### [GIVEN PROBLEM]
Transcribe every line from the top down to the line with "R = math.radians", both ends included, but not the pictures.

### [DATA SEGMENT]
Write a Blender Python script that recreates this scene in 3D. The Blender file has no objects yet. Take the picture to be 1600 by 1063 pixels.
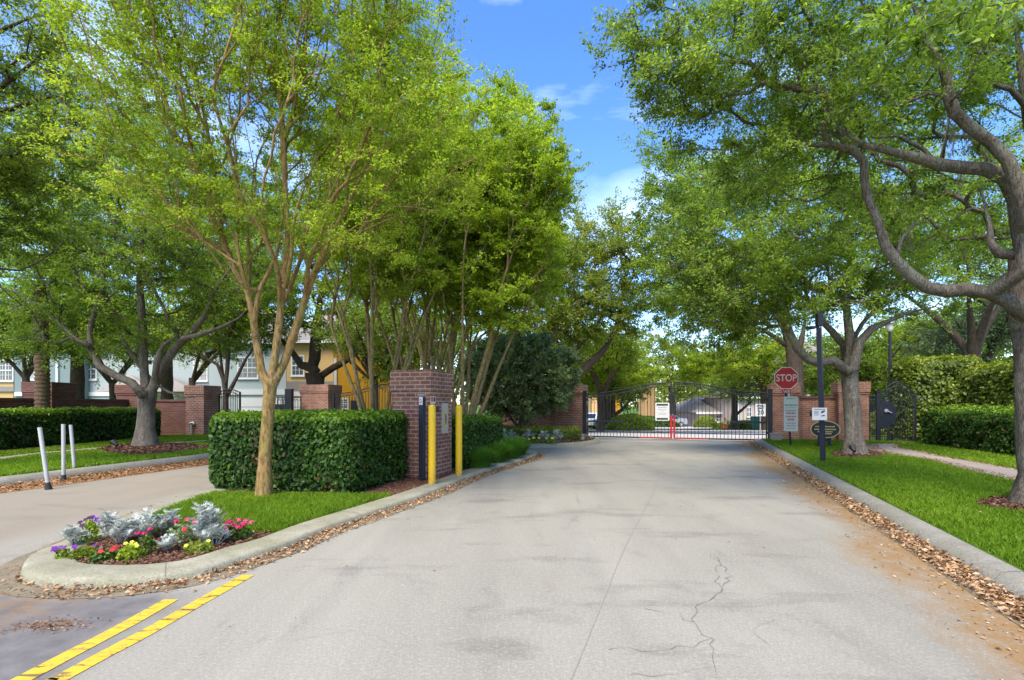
import bpy, bmesh, math, random
import numpy as np
from mathutils import Vector, Matrix

# ------------------------------------------------------------------ basics
H = 1.42; F = 800.0; HZ = 632.0; CX = 800.0
TH = math.radians(19.3); CT = math.cos(TH); ST = math.sin(TH)
scene = bpy.context.scene
COL = scene.collection
R = math.radians

def G(px, py, z=0.0):
    Y = F*(H-z)/(py-HZ)
    return (( px-CX)*Y/F, Y, z)
def P(px, py, Y):
    return ((px-CX)*Y/F, Y, H+(HZ-py)*Y/F)
def RD(u, v, z=0.0):
    return (u*CT+v*ST, -u*ST+v*CT, z)
def gz(Y):
    return -0.034*min(max(Y-24.0, 0), 46.0)

def link(o, parent=None):
    COL.objects.link(o)
    if parent is not None: o.parent = parent
    return o
def tag(o, label=None, cat=None, group=None, kind=None):
    if label: o['label'] = label
    if cat: o['category'] = cat
    if group: o['group'] = group
    if kind: o['kind'] = kind
    return o
def empty(name, loc=(0,0,0), rz=0.0):
    o = bpy.data.objects.new(name, None); link(o)
    o.location = loc; o.rotation_euler = (0,0,rz); o.empty_display_size = .2
    return o

def np_mesh(name, V, Fc, mat, parent=None, tint=None, smooth=False, origin=None):
    V = np.asarray(V, dtype=np.float32).reshape(-1,3); Fc = np.asarray(Fc, dtype=np.int32)
    if origin is not None: V = V - np.array(origin, dtype=np.float32)
    me = bpy.data.meshes.new(name)
    k = Fc.shape[1]; n = Fc.shape[0]
    me.vertices.add(len(V)); me.vertices.foreach_set('co', V.ravel())
    me.loops.add(n*k); me.loops.foreach_set('vertex_index', Fc.ravel())
    me.polygons.add(n)
    me.polygons.foreach_set('loop_start', np.arange(0, n*k, k, dtype=np.int32))
    me.polygons.foreach_set('loop_total', np.full(n, k, dtype=np.int32))
    if smooth: me.polygons.foreach_set('use_smooth', np.ones(n, dtype=bool))
    me.update(calc_edges=True)
    if tint is not None:
        a = me.attributes.new('tint', 'FLOAT', 'FACE'); a.data.foreach_set('value', np.asarray(tint, dtype=np.float32))
    if mat: me.materials.append(mat)
    o = bpy.data.objects.new(name, me); link(o, parent)
    if origin is not None and parent is None: o.location = origin
    return o

class MB:
    """collects simple solids, then links them as one mesh"""
    def __init__(s): s.v=[]; s.f=[]; s.sm=[]
    def add(s, v, f, smooth=False):
        b=len(s.v); s.v+= [tuple(p) for p in v]; s.f += [tuple(i+b for i in q) for q in f]; s.sm += [smooth]*len(f)
        return s
    def box(s, c, d, rz=0.0, M=None, taper=1.0):
        x,y,z=d[0]/2,d[1]/2,d[2]/2; pts=[]
        for k,(a,b,cc) in enumerate([(-1,-1,-1),(1,-1,-1),(1,1,-1),(-1,1,-1),(-1,-1,1),(1,-1,1),(1,1,1),(-1,1,1)]):
            t = taper if cc>0 else 1
            p=Vector((a*x*t,b*y*t,cc*z))
            if M is not None: p = M @ p
            cr,sr=math.cos(rz),math.sin(rz)
            pts.append((c[0]+p.x*cr-p.y*sr, c[1]+p.x*sr+p.y*cr, c[2]+p.z))
        return s.add(pts,[(0,3,2,1),(4,5,6,7),(0,1,5,4),(1,2,6,5),(2,3,7,6),(3,0,4,7)])
    def tube(s, pts, rad, n=8, caps=True, smooth=True):
        pts=[Vector(p) for p in pts]
        if not hasattr(rad,'__len__'): rad=[rad]*len(pts)
        up=None; rings=[]
        for i,p in enumerate(pts):
            t=(pts[min(i+1,len(pts)-1)]-pts[max(i-1,0)])
            if t.length<1e-9: t=Vector((0,0,1))
            t.normalize()
            if up is None:
                up = Vector((1,0,0)) if abs(t.x)<.8 else Vector((0,1,0))
            a=(up - t*up.dot(t)); 
            if a.length<1e-6: a=Vector((0,1,0))-t*t.y
            a.normalize(); b=t.cross(a); up=a
            rings.append([p+(a*math.cos(2*math.pi*k/n)+b*math.sin(2*math.pi*k/n))*rad[i] for k in range(n)])
        v=[q for r_ in rings for q in r_]; f=[]
        for i in range(len(pts)-1):
            for k in range(n):
                k2=(k+1)%n; f.append((i*n+k,i*n+k2,(i+1)*n+k2,(i+1)*n+k))
        s.add(v,f,smooth)
        if caps:
            s.add(rings[0],[tuple(range(n-1,-1,-1))]); s.add(rings[-1],[tuple(range(n))])
        return s
    def prism(s, outline, z0, z1):
        n=len(outline)
        v=[(x,y,z0) for x,y in outline]+[(x,y,z1) for x,y in outline]
        return s.add(v,[tuple(range(n-1,-1,-1)),tuple(range(n,2*n))]+[(i,(i+1)%n,n+(i+1)%n,n+i) for i in range(n)])
    def plate(s, outline, c, n_az, thick):
        """outline in (horizontal, vertical) metres facing azimuth n_az (direction of the face normal, 0 = +X)"""
        nx,ny=math.cos(n_az),math.sin(n_az); tx,ty=-ny,nx
        k=len(outline); v=[]
        for d in (thick,0):
            for a,b in outline: v.append((c[0]+tx*a+nx*d, c[1]+ty*a+ny*d, c[2]+b))
        return s.add(v,[tuple(range(k)),tuple(range(2*k-1,k-1,-1))]+[((i+1)%k,i,k+i,k+(i+1)%k) for i in range(k)])
    def build(s, name, mat, parent=None, bevel=0.0, uv=True, loc=None):
        me=bpy.data.meshes.new(name)
        vs=s.v
        if loc is not None: vs=[(a-loc[0],b-loc[1],c-loc[2]) for a,b,c in vs]
        me.from_pydata(vs,[],s.f); me.update()
        for p,sm in zip(me.polygons,s.sm): p.use_smooth=sm
        if uv:
            L=me.uv_layers.new(name='UVMap')
            for p in me.polygons:
                n=p.normal
                if abs(n.z)>.7: t=Vector((1,0,0)); w=Vector((0,1,0))
                else:
                    t=Vector((-n.y,n.x,0)).normalized(); w=Vector((0,0,1))
                for li in p.loop_indices:
                    co=Vector(me.vertices[me.loops[li].vertex_index].co)
                    L.data[li].uv=(co.dot(t), co.dot(w))
        if mat: me.materials.append(mat)
        o=bpy.data.objects.new(name,me); link(o,parent)
        if loc is not None and parent is None: o.location=loc
        if bevel>0:
            m=o.modifiers.new('bevel','BEVEL'); m.width=bevel; m.segments=2; m.limit_method='ANGLE'; m.angle_limit=R(40)
        return o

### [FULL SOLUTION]
Write a Blender Python script that recreates this scene in 3D. The Blender file has no objects yet. Take the picture to be 1600 by 1063 pixels.
import bpy, bmesh, math, random
import numpy as np
from mathutils import Vector, Matrix

# ------------------------------------------------------------------ basics
H = 1.42; F = 800.0; HZ = 632.0; CX = 800.0
TH = math.radians(19.3); CT = math.cos(TH); ST = math.sin(TH)
scene = bpy.context.scene
COL = scene.collection
R = math.radians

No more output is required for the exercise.